Recent Advances in Understanding Metal Dusting: A Review

D.J. Young, J. Zhang, C. Geers, M. Schütze

Recent experimental investigations have widened the understanding of metal dusting significantly. Microscopic observations have been used to dissect dusting mechanisms. Iron dusts by growing a cementite surface scale, which catalyses graphite nucleation and growth. The resulting volume expansion leads to cementite disintegration. Cementite formation on iron can be suppressed by alloying with germanium. Nonetheless, dusting occurs via the direct growth of graphite into the metal, producing nanoparticles of ferrite. This process is faster, because carbon diffusion is more rapid in α-Fe than in Fe3C. Austenitic materials cannot form cementite, and dust via formation of graphite at external surfaces and interior grain boundaries. The coke deposit consists of carbon nanotubes with austenite particles at their tips, or graphite particles encapsulating austenite.
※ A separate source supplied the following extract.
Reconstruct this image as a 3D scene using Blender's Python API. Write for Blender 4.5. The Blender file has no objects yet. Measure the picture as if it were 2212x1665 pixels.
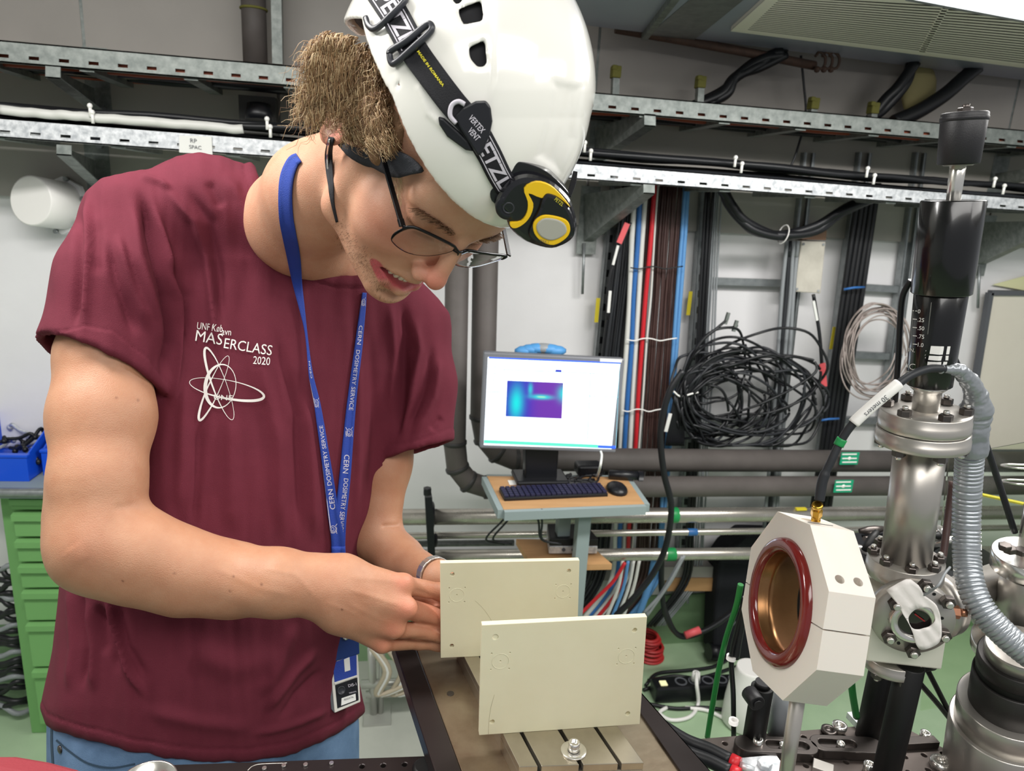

TEM studies demonstrate the inward growth of graphite within the metal interior. It is therefore concluded that the dusting mechanism of austenitic materials like high alloy Cr–Ni steels and Ni base materials is one of graphite nucleation and growth within the near surface metal. In all alloys examined, both ferritic and austenitic, the principal mass transfer process is inward diffusion of carbon. Alloying iron with nickel leads to a transformation from one mechanism with carbide formation to the other without. Copper alloying in nickel and high nickel content stainless steels strongly suppresses graphite nucleation, as does also an intermetallic Ni–Sn phase, thereby reducing greatly the overall dusting rate. A surface layer of intermetallic Ni–Sn Fe-base materials facilitates the formation of a Fe3SnC surface scale which also prevents coking and metal dusting. Current understanding of the roles of temperature, gas composition and surface oxides on dusting rates are summarised. Finally, protection against metal dusting by coatings is discussed in terms of their effects on catalysis of carbon deposition, and on protective oxide formation.